A vitória do homem que afrontava o regime e tinha um prontuário substancioso no Dops irritou a cúpula militar em Brasília. Tarquínio ganhou, mas não levaria. Assim, depois de analisadas as denúncias contra o “comportamento subversivo” do prefeito eleito de Santos, o Conselho de Segurança Nacional (CSN) cassava o mandato do deputado Esmeraldo Tarquínio em 13 de março,  suspendendo seus direitos políticos pelo prazo de dez anos. Nesta condição, ele estava impedido de assumir a Prefeitura santista. O vice, Oswaldo Justo, acabou renunciando, em 28 de março, mesmo estando juridicamente apto a assumir o posto. Era tudo o que o regime desejava para definir a intervenção.

O presidente Costa e Silva, então, nomeou um homem de sua absoluta confiança para o cargo vago, o general Clóvis Bandeira Brasil, em 10 de abril (ele assumiria de fato no dia 28 do mesmo mês).

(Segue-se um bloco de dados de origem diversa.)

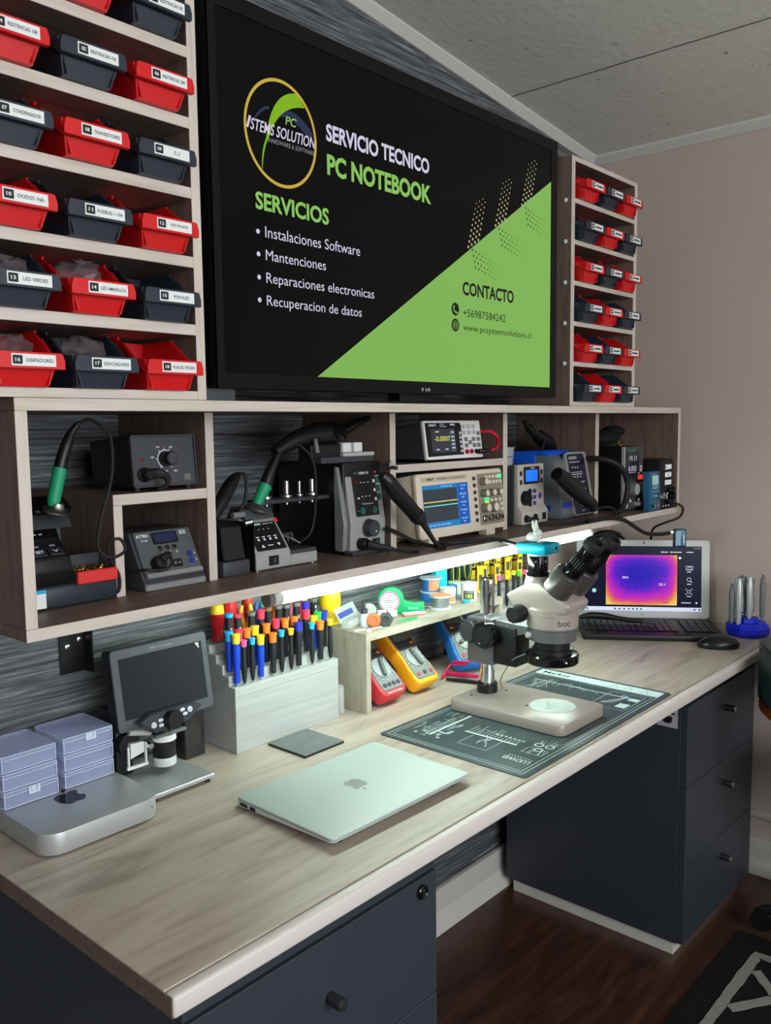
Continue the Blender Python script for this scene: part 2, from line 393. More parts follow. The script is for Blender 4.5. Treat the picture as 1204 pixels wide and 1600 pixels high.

Os jornais da cidade até chegaram a publicar sobre a possibilidade de a intervenção ser temporária, com novas eleições a serem marcadas para 15 de novembro de 1970. Mas isso não teria a menor chance de acontecer. Em 12 de setembro, a canetada da junta militar colocaria uma pá de cal nesta esperança. E a cidade viveu este drama político por muitos anos, só findado em 9 de julho de 1984. Mas esta, já é outra história.

Oswaldo Justo (vice-prefeito eleito) e Esmeraldo Tarquínio (prefeito eleito), em dezembro de 1968, na diplomação.
O general Clóvis Bandeira Brasil no ato de posse do cargo de prefeito-interventor de Santos, em abril de 1969.